The man with the bags fascinates me. He is small and as skittish as a street cat. Maybe forty-five years old and timid. His face is round and his eyes are large. The eyes are always alert. They will glance in your direction and then quickly pull away, as if affixed to taut rubber bands.

He walks slightly bent and he is always carrying bags. Plastic and cloth bags. As far as I can tell, he walks a well-worn path along Main Street in Lewiston, across Longley Bridge and into Auburn. Up Court Street and over to Hannaford.

I’ve seen him cashing in his bottles and occasionally standing in line. While waiting to reach the cash register, he looks like he’d rather be anywhere but in line at a crowded supermarket. It looks like agony for him. He’d rather be out walking—making his way down the path of his life with bags in hand.

The magic man confounds me. He walks in a light, open windbreaker covering nothing but a tank top. He walks in this garb even on the coldest days. I’ve never seen him wince against the chill. Nor have I seen him utter a word to anyone. He walks face forward, eyes like flint. He looks neither afraid nor interested in his surroundings. His face is weathered. To me he looks like one of those seasoned sea captains who smoke pipes and say “arggh.”

But he doesn’t appear to be very old. He’s muscular, although I never see him do anything but walk. He looks like he could work on the loading docks somewhere but he doesn’t. He walks.

What confounds me is that look of deliberation—deep, unstoppable determination—but no ultimate aim or destination that I can discern. That confounds me. That and the fact that he’s magic. I swear, I saw him in two places at almost the same time once. I’ll swear to it even as you roll your eyes and make twirling motions around your temples.
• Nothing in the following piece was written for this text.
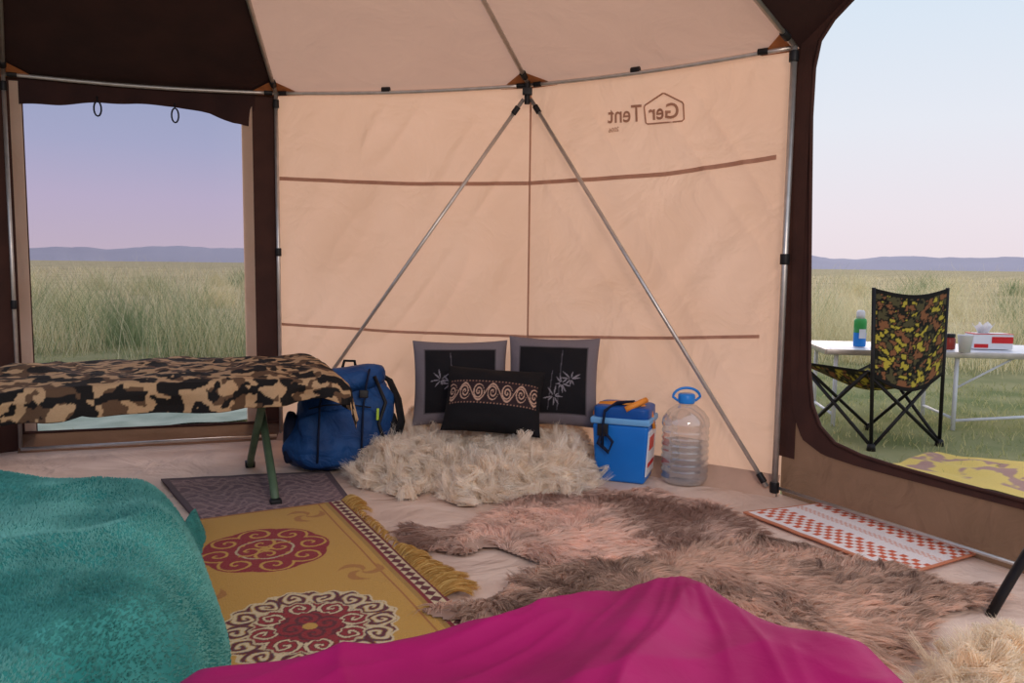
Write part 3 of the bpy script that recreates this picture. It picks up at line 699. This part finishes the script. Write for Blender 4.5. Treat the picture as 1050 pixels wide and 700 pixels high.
def leafset(flip,cx,cy):
    L=[]
    for x0,y0 in ((cx,cy),(cx-.08,cy-.14),(cx+.1,cy+.05)):
        for k in range(8): L.append((x0,y0,2*pi*k/8+random.uniform(-.3,.3),random.uniform(.06,.13)))
    return [(1-x if flip else x,y,(pi-a if flip else a),l) for x,y,a,l in L]
def bamboo(flip):
    L=leafset(flip,.60,.46); st=[(.56,.16,.60,.84),(.46,.16,.50,.6)]
    def cf(u,v):
        if min(u,1-u,v,1-v)<.13:
            e=min(u,1-u,v,1-v); return tuple(arr(120,110,114)*(1.0 if e<.12 else .5))
        for x,y,a,l in L:
            dx=u-x;dy=v-y; p=dx*math.cos(a)+dy*math.sin(a); q=-dx*math.sin(a)+dy*math.cos(a)
            if .015<p<l and abs(q)<.007*math.sin(pi*p/l): return tuple(arr(140,132,138))
        for x0,y0,x1,y1 in st:
            if flip: x0,x1=1-x0,1-x1
            t=(v-y0)/(y1-y0)
            if 0<t<1 and abs(u-(x0+(x1-x0)*t))<.004: return tuple(arr(90,84,90))
        return tuple(arr(20,17,21))
    return cf
gp='black cushions propped on the sheepskins'
pillow('grey bordered black pillow with leaf embroidery, left of the pair against wall',(472,392),3.18,.385,.345,.13,.28,.06,-.01,bamboo(True),gp)
pillow('grey bordered black pillow with leaf embroidery, right of the pair against wall',(567,391),3.14,.365,.36,.13,.28,-.10,.01,bamboo(False),gp)
def band_c(u,v):
    if .36<v<.72 and .04<u<.96:
        if v<.385 or v>.695: return tuple(arr(150,110,92) if int(u*60)%2 else arr(40,28,28))
        y=(v-.54)/.15; x=(u*7)%1-.5; fl=1 if int(u*7)%2 else -1
        r=math.hypot(x*1.25,y*.62); a=math.atan2(y*fl*.62,x*1.25)
        sp=math.sin(2*pi*(r*4.2)-a)
        s=(sp>.35 and r<.5) or abs(y-.85*fl*math.cos(x*pi))<.10
        return tuple(arr(186,148,126) if s else arr(44,28,30))
    return tuple(arr(17,14,17))
pillow('black pillow with tan embroidered scroll band lying in front',(506,411),2.98,.375,.26,.14,.5,-.04,.06,band_c,gp)
# ---------------------------------------------------------------- backpack
p=atz(343,484,0); p=Vector((p.x,p.y+.06,0)); T=Matrix.Translation(p)@Matrix.Rotation(math.radians(14),4,'Z')@Matrix.Rotation(math.radians(-10),4,'X')@Matrix.Rotation(math.radians(3),4,'Y')
bp=thing('backpack','blue hiking backpack with black straps standing beside the cot end','backpack',p)
def wr(sd,am=.01):
    def f(q):
        n=float(fbm(q.x*12+q.z*5+sd,q.y*12+q.z*14,sd))-.5; n2=float(vn(q.x*9+sd,q.z*20,sd+2))-.5
        q=q*(1+am*10*n*.6+.09*n2); return q
    return f
def slump(q):
    q=Vector((q.x*(1.10-.20*(q.z/.19+1)/2),q.y*(1.2-.3*(q.z/.19)),q.z)); q.z-=.06*max(0,-q.x/.2)*(q.z/.19+1)/2; q.x+=.02*math.sin(q.z*12); return wr(3,.035)(q)
mb=MB(T); mb.sup((0.01,0,.185),(.38,.21,.37),.5,fn=slump,n=44); body=build('body',mb,'blue_nylon',bp)
mb=MB(T); mb.sup((.02,-.02,.345),(.32,.23,.10),.6,Matrix.Rotation(-.18,3,'Y'),fn=wr(5,.06)); build('top_lid',mb,'blue_nylon',bp)
mb=MB(T); mb.sup((.0,-.105,.125),(.30,.07,.22),.5,Matrix.Rotation(-.07,3,'Y'),fn=wr(6,.05)); build('front_pocket',mb,'blue_nylon',bp)
mb=MB(T); mb.sup((.195,-.02,.12),(.06,.13,.2),.6,fn=wr(7,.03)); build('side_pocket',mb,'blackfab',bp)
mb=MB(T); mb.sup((-.185,-.02,.12),(.05,.13,.2),.6,fn=wr(8,.03)); build('side_pocket',mb,'navy',bp)
for x in(-.08,.08):
    mb=MB(T); mb.tube([(x+.02,-.135,.385),(x+.01,-.15,.33),(x,-.155,.24),(x,-.158,.12),(x,-.15,.03)],.004,8,flat=3); s=build('strap',mb,'navy',bp)
    mb=MB(T); mb.box((x,-.158,.29),(.034,.014,.03)); build('buckle',mb,'black',s,bevel=.003)
mb=MB(T); mb.tube([(.14,.02,.38),(.19,0,.35),(.22,-.04,.28),(.235,-.07,.19),(.21,-.06,.07)],.010,10,flat=2.6); build('shoulder_strap',mb,'blackfab',bp)
mb=MB(T); mb.tube([(.12,-.13,.36),(.165,-.14,.26),(.14,-.16,.18),(.17,-.14,.1),(.14,-.15,.03)],.007,8); build('compression_cord',mb,'black',bp)
mb=MB(T); mb.box((.135,-.155,.215),(.010,.012,.045)); build('pull_tab',mb,'lime',bp,bevel=.002)
mb=MB(T); mb.tube([(-.12,-.145,.23),(-.06,-.152,.245),(.02,-.152,.25),(.11,-.145,.24)],.003,6); build('zip',mb,'black',bp)
mb=MB(T); mb.tube([(0,.03,.38),(.01,.03,.425),(.05,.03,.425),(.06,.03,.38)],.006,8); build('haul_loop',mb,'blackfab',bp)
# ---------------------------------------------------------------- cooler, bottle
p=atz(643,497,0); p=Vector((p.x,p.y+.10,0)); T=Matrix.Translation(p)@Matrix.Rotation(math.radians(-20),4,'Z')
cl_=thing('cooler_box','blue cooler box with navy strap beside the water bottle','cooler box',p)
mb=MB(T); mb._a([(-.093,-.075,0),(.093,-.075,0),(.093,.075,0),(-.093,.075,0),(-.105,-.087,.22),(.105,-.087,.22),(.105,.087,.22),(-.105,.087,.22)],[(3,2,1,0),(4,5,6,7),(0,1,5,4),(1,2,6,5),(2,3,7,6),(3,0,4,7)])
build('body',mb,'cooler',cl_,bevel=.012)
mb=MB(T); mb.box((0,0,.232),(.222,.186,.024)); build('rim',mb,'cooler_lt',cl_,bevel=.006)
mb=MB(T); mb.sup((0,0,.262),(.21,.175,.05),.3); build('lid',mb,'cooler_dk',cl_)
mb=MB(T); mb.tube([(-.108,-.0,.2),(-.112,-.02,.25),(-.09,-.03,.285),(0,-.04,.296),(.07,-.03,.29),(.1,-.0,.262),(.112,0,.2)],.006,8,flat=2.2); build('handle',mb,'orange',cl_)
mb=MB(T); mb.tube([(-.06,-.1,.14),(-.06,-.101,.22),(-.055,-.098,.27),(-.02,-.06,.294),(.04,-.03,.297)],.004,8,flat=3.5); s=build('strap',mb,'navy',cl_)
mb=MB(T); mb.box((-.06,-.103,.2),(.04,.014,.045)); build('buckle',mb,'black',s,bevel=.003)
mb=MB(T); mb.tube([(-.06,-.1,.2),(-.02,-.112,.16),(-.035,-.11,.12),(-.075,-.106,.15),(-.06,-.104,.19)],.004,8,flat=2); build('strap_tail',mb,'navy',cl_)
Rs=Matrix.Rotation(math.atan(.012/.22),3,'Y')
mb=MB(T); mb.box((.1015,0,.115),(.004,.15,.17),Rs); sl_=build('side_label',mb,'white',cl_,smooth=False)
mb=MB(T); mb.box((.105,-.01,.15),(.003,.09,.05),Rs); mb.box((.1015,.0,.07),(.003,.12,.015),Rs); build('red_print',mb,'red',sl_,smooth=False)
mb=MB(T); mb.tube([(.02,-.088,.279),(.055,-.07,.297),(.085,-.03,.31)],.011,10); build('grip',mb,'orange',cl_)
p=atz(706,500,0); p=Vector((p.x,p.y+.08,0)); bt=thing('water_bottle','large clear water bottle with blue cap beside the cooler box','bottle',p)
prof=[(0,.008),(.05,.0),(.078,.006),(.085,.02)]
z=.03
while z<.2: prof+= [(.087,z),(.082,z+.009),(.087,z+.018)]; z+=.024
prof+= [(.088,.225),(.084,.245),(.066,.27),(.040,.29),(.026,.297),(.024,.312)]
mb=MB(); mb.lathe(prof,p,40); build('bottle_wall',mb,'pet',bt)
wpf=[(0,.012)]+[(r*.965,z) for r,z in prof[1:] if .005<z<.15]+[(.082,.155),(0,.156)]
mb=MB(); mb.lathe(wpf,p,40); build('water',mb,'water',bt)
mb=MB(); mb.lathe([(0,.3),(.03,.3),(.031,.304),(.031,.33),(.028,.334),(0,.334)],p,28); build('cap',mb,'capblue',bt)
mb=MB(); mb.tube([p+Vector((.05*math.cos(a),0,.322+.034*math.sin(a))) for a in [pi*k/16 for k in range(17)]]+[p+Vector((-.035,0,.31)),p+Vector((.035,0,.31)),p+Vector((.05,0,.322))],.005,8); build('carry_handle',mb,'capblue',bt)
# ---------------------------------------------------------------- cot
fl=atz(279,519,0); cdv=Matrix.Rotation(math.radians(24),3,'Z')@Vector((1,0,0)); T=frame((fl.x,fl.y,0),cdv)
ct=thing('camp_cot','folding camp cot with green metal legs below the netting window','cot',T@Vector((-.6,.28,0)))
WD=.56; xl=-1.45; xr=.20; HZ=.40
for y in(0,WD):
    mb=MB(T); mb.tube([(xl,y,HZ),(xr,y,HZ)],.013,10); build('side_rail',mb,'green_metal',ct)
for x in(xl+.05,-1.0,0):
    for a,b in((0,WD),(WD,0)):
        off=.012 if a==0 else -.012
        mb=MB(T); mb.tube([(x+off,a,.0),(x+off,a+(b-a)*.08,.05),(x+off,b,HZ)],.014,10); l=build('leg',mb,'green_metal',ct)
        mb=MB(T); mb.box((x+off,a,.012),(.036,.036,.024)); build('foot',mb,'black',l,bevel=.003)
mb=MB(T); mb.grid(lambda u,v:Vector((xl+(xr-xl)*u,WD*v,HZ+.012-.02*math.sin(pi*v))),20,10); build('canvas',mb,'canvas',ct,solid=.003)
def camo_arr(x,y):
    x=x+.01*float(vn(x*40,y*40,3)); n1=float(fbm(x*28,y*36,2,2)); n2=float(fbm(x*27+5,y*36+2,8,2))
    if n2>.55: return tuple(arr(24,19,17))
    if n1>.55: return tuple(arr(96,70,50))
    return tuple(arr(184,148,110))
x0,x1,y0,y1=xl+.02,xr+.03,-.018,WD+.018
OR=.14
def dr(u,v):
    a=x0-.08+(x1+OR-(x0-.08))*u; b=y0-.08+(y1+.12-(y0-.08))*v
    ca=min(max(a,x0),x1); cb=min(max(b,y0),y1); ea=a-ca; eb=b-cb
    hang=math.hypot(ea,eb); 
    rd=max(0,(ca-x1+.07)/.07)
    z=HZ+.042+.018*(float(fbm(a*6,b*7,4))-.5)*2-.02*((cb-WD/2)/(WD/2))**4*.6-.018*rd**2+.008*(1-abs(2*float(vn(a*9+b*5,b*3,6))-1))**2
    fr=.9+(.35*float(vn(a*7,b*5,9)) if ea<=0 else .12)
    k=min(1,hang/.03)
    wob=.035*math.sin(a*24+1+2*math.sin(a*7))*(min(1,abs(eb)/.06)) if ea<=0 else 0; wob2=.010*math.sin(b*16)*(min(1,max(ea,0)/.08))
    return Vector((ca+(.022*k+wob2+.22*max(ea,0))*(1 if ea>0 else (-1 if ea<0 else 0)),cb+(.018*k+wob*.6)*(1 if eb>0 else(-1 if eb<0 else 0)),z-hang*fr))
def drc(u,v):
    a=x0-.08+(x1+OR-(x0-.08))*u; b=y0-.08+(y1+.12-(y0-.08))*v; return camo_arr(a,b)
mb=MB(T); mb.grid(dr,480,210,drc); build('camouflage_cover',mb,'attr_fab',label='tan and black camouflage cover draped over the camp cot',cat='cover',attr=True,solid=.003)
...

I was stepping out of the Sun Journal one early evening, on my way to a scene of mayhem in Auburn. The magic man passed me on the street. His eyes blazed forward and gave me no heed. He was walking toward downtown with great determination. I made quick work of evening traffic and was on Turner Street in no time.

There, striding briskly like a soldier in an invisible army, was the magic man. Same clothes, same look of deliberation. But it was two or three miles away and just moments since I’d seen him walking toward downtown Lewiston. The magic man defies the laws of time and space.

The lady who twirls delights me. I saw her a year ago walking in freezing cold toward Kennedy Park. At the time, I thought she was in desperate shape. I know better now.

See the lady who twirls several times a week. I watch her every time and I’m learning her routine. She’ll walk down Park Street at a normal gait. But then she pauses at a precise location and silently, gracefully spins in a circle. She does so without much fanfare or drama. She simply twirls. Then she continues down Park Street, stops and twirls again, in a pattern known only to her.

These are people I see often. I notice when they aren’t around. They seem to have lives that are secret. Somebody knows these people but most know only of them.

They are fascinating phantoms of the streets. You just know each of them has a story to be told. Sometimes I want to rush out and uncover those stories. Each and every one of them. But mostly, I’d rather leave it alone. And wonder.